First, I've been to Texas and while I agree that it has a better business climate, much of the state is not a place I would want to be (even with the California propensity to regulate and to tax).
But Second, and even more important, as California Common Sense has pointed out, is our ability to forecast revenues which ain't that hot. California Common Sense is an interesting group. It is a Stanford based nonprofit that is trying to improve the data about California government. Since they were formed they have had a couple of very interesting short issue briefs on a variety of subjects.
One of the more recent ones dealt with how really lousy the revenue estimates from the Department of Finance have been. Consider this interesting fact - since 1997-98 the professional forecasters have been within a 2% margin of error for their January estimates (the ones used to estimate the original budget) only twice. Let me reiterate that with emphasis - in more than a decade of tries our paid professionals who think about how much money we will gain from taxes have been within a pretty small margin of error ONLY TWICE! One would expect that a 2% margin of error would be a pretty low bar to pass.. But in six of those years they were close to 10% off (either too optimistic or too pessimistic). That kind of record could probably be obtained by using a group of chimps from the San Diego Zoo.

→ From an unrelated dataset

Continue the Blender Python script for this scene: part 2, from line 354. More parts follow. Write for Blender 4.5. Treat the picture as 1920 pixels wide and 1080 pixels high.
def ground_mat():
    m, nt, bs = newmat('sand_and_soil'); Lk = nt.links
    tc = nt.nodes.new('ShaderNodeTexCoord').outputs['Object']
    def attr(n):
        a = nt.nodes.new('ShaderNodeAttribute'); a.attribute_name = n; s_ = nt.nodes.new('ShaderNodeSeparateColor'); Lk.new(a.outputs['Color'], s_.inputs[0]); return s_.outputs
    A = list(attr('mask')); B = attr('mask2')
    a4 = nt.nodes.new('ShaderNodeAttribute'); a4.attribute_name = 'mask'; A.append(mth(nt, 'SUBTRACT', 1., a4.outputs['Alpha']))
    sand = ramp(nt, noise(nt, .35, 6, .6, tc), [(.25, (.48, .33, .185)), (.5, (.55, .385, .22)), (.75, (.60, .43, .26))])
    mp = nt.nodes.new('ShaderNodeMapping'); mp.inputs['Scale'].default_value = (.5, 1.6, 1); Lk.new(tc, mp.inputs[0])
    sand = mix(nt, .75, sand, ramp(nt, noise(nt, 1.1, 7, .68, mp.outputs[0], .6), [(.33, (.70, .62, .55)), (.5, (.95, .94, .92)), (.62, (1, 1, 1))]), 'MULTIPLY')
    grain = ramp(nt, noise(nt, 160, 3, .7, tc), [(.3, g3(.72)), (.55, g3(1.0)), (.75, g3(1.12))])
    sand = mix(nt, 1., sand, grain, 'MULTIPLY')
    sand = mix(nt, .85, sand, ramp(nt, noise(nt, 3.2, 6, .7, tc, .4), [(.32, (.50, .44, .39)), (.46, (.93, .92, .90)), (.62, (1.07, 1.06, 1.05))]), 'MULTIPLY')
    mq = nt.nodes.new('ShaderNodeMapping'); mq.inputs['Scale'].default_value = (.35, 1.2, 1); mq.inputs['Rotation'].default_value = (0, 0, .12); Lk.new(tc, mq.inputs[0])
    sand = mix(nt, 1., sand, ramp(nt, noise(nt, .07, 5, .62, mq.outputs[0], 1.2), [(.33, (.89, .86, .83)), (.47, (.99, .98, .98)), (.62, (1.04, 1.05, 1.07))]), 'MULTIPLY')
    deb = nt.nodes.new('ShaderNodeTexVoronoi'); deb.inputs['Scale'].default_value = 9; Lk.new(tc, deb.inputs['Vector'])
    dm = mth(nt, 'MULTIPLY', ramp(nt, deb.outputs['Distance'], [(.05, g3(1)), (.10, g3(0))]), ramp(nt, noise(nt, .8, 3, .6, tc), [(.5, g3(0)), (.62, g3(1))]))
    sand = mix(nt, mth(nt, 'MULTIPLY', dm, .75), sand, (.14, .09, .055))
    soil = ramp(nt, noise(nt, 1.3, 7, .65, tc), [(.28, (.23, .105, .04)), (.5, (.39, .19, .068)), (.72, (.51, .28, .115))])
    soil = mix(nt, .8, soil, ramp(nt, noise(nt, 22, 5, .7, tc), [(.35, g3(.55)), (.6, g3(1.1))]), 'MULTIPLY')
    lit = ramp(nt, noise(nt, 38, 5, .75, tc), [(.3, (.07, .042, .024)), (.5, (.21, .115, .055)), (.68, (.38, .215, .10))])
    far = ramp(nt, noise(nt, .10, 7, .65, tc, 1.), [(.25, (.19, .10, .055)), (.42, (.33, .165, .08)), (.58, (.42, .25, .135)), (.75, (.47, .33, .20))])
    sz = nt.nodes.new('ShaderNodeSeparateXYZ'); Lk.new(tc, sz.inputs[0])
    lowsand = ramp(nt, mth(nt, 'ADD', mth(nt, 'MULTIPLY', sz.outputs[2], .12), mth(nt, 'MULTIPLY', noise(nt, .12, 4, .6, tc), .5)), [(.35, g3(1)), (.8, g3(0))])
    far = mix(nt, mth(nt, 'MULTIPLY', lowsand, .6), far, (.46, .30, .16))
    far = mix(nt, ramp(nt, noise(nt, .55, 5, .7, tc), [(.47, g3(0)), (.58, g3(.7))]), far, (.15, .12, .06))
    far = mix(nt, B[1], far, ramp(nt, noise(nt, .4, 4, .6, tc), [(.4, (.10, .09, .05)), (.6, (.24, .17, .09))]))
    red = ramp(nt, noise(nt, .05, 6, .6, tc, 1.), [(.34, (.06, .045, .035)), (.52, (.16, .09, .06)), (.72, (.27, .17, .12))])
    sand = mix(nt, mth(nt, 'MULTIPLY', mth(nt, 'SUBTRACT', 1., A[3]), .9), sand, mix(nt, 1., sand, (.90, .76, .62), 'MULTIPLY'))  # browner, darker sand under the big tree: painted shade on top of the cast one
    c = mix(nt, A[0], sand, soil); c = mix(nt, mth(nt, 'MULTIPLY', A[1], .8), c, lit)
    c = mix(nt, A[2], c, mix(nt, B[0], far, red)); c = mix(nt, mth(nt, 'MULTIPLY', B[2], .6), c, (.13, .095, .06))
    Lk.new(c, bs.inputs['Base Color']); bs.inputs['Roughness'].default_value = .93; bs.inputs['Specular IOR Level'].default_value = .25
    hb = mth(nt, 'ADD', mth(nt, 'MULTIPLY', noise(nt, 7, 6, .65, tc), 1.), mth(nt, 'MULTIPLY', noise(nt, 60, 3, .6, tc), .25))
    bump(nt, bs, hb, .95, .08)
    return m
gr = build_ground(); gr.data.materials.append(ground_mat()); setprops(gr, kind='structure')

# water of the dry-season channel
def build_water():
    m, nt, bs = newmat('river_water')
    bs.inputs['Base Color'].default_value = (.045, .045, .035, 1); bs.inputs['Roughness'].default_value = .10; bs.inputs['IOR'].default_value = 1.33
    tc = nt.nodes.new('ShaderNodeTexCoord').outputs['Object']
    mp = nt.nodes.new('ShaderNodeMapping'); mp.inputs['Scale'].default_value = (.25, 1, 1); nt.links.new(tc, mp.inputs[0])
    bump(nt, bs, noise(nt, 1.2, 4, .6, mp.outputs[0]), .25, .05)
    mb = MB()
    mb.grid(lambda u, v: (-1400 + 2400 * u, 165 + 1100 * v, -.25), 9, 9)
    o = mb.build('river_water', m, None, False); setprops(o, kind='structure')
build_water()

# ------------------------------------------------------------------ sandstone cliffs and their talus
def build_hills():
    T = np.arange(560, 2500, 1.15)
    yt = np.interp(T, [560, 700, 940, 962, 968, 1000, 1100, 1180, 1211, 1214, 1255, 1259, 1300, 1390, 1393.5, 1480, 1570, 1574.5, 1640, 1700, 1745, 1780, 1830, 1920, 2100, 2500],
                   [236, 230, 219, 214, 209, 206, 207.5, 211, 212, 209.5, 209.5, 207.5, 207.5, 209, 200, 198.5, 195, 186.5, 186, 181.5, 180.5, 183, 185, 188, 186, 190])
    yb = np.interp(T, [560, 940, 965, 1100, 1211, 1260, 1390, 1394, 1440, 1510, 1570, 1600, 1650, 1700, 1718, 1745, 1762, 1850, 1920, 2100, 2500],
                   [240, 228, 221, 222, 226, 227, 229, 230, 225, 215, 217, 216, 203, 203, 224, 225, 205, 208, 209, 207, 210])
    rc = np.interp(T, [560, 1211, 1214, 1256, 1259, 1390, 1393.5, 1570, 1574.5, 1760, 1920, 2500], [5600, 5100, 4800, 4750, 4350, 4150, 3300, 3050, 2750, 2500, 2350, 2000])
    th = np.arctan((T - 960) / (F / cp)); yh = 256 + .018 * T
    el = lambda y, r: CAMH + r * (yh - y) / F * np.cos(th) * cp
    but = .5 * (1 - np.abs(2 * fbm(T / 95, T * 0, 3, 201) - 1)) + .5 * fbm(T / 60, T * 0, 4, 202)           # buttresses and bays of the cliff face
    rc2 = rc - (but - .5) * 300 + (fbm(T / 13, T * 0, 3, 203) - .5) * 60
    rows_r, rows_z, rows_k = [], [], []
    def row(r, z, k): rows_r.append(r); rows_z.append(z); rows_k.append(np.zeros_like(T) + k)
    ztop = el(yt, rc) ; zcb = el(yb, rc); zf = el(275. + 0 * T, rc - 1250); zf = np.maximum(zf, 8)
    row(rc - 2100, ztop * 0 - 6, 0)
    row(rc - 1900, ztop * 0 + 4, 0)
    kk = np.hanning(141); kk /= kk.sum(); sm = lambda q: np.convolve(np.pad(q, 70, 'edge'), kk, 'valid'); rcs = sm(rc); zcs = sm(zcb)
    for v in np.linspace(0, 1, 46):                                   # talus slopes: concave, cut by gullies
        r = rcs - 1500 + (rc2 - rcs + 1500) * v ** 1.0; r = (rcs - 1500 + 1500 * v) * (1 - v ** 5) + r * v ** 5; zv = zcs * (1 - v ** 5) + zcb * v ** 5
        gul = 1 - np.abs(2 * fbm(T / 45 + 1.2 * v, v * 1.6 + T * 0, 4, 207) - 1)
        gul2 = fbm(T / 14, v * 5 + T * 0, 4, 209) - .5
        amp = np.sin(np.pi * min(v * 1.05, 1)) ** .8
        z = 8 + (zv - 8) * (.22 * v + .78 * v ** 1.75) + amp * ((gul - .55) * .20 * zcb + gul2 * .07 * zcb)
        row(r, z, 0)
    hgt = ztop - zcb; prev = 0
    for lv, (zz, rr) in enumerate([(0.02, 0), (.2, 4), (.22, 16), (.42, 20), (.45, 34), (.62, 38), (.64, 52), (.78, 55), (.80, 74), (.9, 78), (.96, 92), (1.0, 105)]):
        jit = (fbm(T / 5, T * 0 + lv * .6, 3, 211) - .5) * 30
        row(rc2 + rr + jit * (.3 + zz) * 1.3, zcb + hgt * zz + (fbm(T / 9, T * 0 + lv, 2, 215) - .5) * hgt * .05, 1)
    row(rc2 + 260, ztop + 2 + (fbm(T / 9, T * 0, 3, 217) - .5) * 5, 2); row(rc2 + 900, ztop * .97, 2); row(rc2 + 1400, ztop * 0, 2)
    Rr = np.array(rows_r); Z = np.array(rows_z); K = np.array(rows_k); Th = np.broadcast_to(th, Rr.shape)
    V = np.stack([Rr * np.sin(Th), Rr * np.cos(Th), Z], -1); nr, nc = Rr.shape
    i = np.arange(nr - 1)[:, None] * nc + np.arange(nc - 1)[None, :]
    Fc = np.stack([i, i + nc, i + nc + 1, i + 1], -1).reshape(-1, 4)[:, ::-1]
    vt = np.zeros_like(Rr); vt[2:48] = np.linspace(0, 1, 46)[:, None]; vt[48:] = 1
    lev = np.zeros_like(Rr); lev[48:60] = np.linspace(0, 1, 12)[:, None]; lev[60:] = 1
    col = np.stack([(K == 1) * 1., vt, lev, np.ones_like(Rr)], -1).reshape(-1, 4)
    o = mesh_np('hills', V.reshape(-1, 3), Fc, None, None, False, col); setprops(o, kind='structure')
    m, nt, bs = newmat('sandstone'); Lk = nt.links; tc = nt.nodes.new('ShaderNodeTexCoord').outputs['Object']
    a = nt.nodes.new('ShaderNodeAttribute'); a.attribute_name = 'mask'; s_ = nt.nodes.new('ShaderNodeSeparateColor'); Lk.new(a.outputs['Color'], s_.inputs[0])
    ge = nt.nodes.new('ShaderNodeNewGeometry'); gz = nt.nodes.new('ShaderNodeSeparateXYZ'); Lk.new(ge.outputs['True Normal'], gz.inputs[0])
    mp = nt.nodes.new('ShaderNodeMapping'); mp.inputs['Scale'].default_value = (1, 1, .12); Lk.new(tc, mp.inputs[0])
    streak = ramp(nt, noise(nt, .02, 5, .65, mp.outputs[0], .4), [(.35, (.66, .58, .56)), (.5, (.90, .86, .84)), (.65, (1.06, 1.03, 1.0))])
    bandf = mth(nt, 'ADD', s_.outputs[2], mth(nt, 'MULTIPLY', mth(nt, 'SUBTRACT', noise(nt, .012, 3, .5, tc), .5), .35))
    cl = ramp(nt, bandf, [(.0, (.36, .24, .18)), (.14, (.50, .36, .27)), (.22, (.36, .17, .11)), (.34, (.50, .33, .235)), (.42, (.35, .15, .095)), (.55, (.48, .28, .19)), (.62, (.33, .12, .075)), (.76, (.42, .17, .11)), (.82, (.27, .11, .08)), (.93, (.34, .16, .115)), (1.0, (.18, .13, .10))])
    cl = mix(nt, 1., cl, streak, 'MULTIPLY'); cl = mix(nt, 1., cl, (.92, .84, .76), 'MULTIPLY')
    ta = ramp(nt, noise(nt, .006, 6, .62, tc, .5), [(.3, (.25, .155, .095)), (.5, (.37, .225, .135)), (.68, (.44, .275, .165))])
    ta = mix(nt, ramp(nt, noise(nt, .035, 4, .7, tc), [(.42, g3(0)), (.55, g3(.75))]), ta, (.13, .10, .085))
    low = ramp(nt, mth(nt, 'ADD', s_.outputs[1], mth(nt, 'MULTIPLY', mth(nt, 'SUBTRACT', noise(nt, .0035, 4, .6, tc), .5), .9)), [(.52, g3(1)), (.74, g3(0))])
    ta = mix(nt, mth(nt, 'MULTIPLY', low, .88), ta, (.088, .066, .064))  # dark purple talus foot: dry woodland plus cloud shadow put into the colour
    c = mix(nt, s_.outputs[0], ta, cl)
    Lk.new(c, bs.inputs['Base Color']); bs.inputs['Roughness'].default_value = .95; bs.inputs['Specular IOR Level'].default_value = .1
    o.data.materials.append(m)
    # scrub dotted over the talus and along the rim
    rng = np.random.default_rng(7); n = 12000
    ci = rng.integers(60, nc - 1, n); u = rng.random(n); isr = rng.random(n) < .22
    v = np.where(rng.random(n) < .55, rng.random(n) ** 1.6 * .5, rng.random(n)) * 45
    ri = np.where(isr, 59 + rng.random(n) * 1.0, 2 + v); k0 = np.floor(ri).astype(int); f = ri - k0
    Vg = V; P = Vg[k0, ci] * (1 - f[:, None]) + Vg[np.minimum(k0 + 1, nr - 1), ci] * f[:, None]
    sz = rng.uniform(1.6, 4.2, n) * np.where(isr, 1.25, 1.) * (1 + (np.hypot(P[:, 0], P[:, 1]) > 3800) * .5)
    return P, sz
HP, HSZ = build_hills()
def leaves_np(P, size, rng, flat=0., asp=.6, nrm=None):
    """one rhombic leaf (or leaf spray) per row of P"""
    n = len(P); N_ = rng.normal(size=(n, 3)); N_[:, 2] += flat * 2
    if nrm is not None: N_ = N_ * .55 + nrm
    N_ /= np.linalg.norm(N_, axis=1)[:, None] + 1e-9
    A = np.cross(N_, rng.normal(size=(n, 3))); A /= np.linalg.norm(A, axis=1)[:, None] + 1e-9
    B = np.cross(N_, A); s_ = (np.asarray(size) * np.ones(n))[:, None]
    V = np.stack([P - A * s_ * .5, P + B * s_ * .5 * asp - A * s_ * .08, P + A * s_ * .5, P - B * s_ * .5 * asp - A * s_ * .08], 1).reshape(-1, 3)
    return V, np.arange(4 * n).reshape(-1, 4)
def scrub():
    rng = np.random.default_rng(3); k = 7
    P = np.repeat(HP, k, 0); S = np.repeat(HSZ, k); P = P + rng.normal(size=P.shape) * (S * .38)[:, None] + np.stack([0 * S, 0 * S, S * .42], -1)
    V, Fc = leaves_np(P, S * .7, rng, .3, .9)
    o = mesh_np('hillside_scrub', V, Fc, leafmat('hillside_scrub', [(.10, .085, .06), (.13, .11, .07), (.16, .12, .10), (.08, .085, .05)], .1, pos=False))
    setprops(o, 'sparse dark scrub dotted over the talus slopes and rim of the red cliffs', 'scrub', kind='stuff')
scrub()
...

Admittedly, revenue forecasting is a tough business. But the record of the Department of Finance is laughable. So here is a chart from their report on revenue estimating. It sort of looks like a set of random guesses.
What can you conclude about these substantial forecasting errors. I think there are three things. First, revenue estimating is like a lot of other economic forecasting tasks - very tough. Even with that caveat, the DOF estimators are not particularly skilled at figuring out how much dough the state will have in the coming fiscal year. Second, a good deal of the problem has been created by the increasing reliance of the state on highly volatile sources of revenue - i.e. the more you rely on the income tax to fund activities, the less able you will be to estimate actual revenues. Finally, part of the reason that this task is so hard is that income is a highly discretionary concept. People at the highest ranges of income are able to time their receipt of income more than the normal wage earner. By raising rates on the highest income earners, one would expect that volatility would increase even more. Even without that variable, the point that Governor Perry offers is that California, through its bizarre regulatory and tax climate is becoming less and less receptive to entrepreneurs. The Governor (ours not Perry) sniffed today that Governor Perry was off base in making the commercials - maybe he was. But the point about the stifling nature of our tax and regulatory environment cannot be ignored.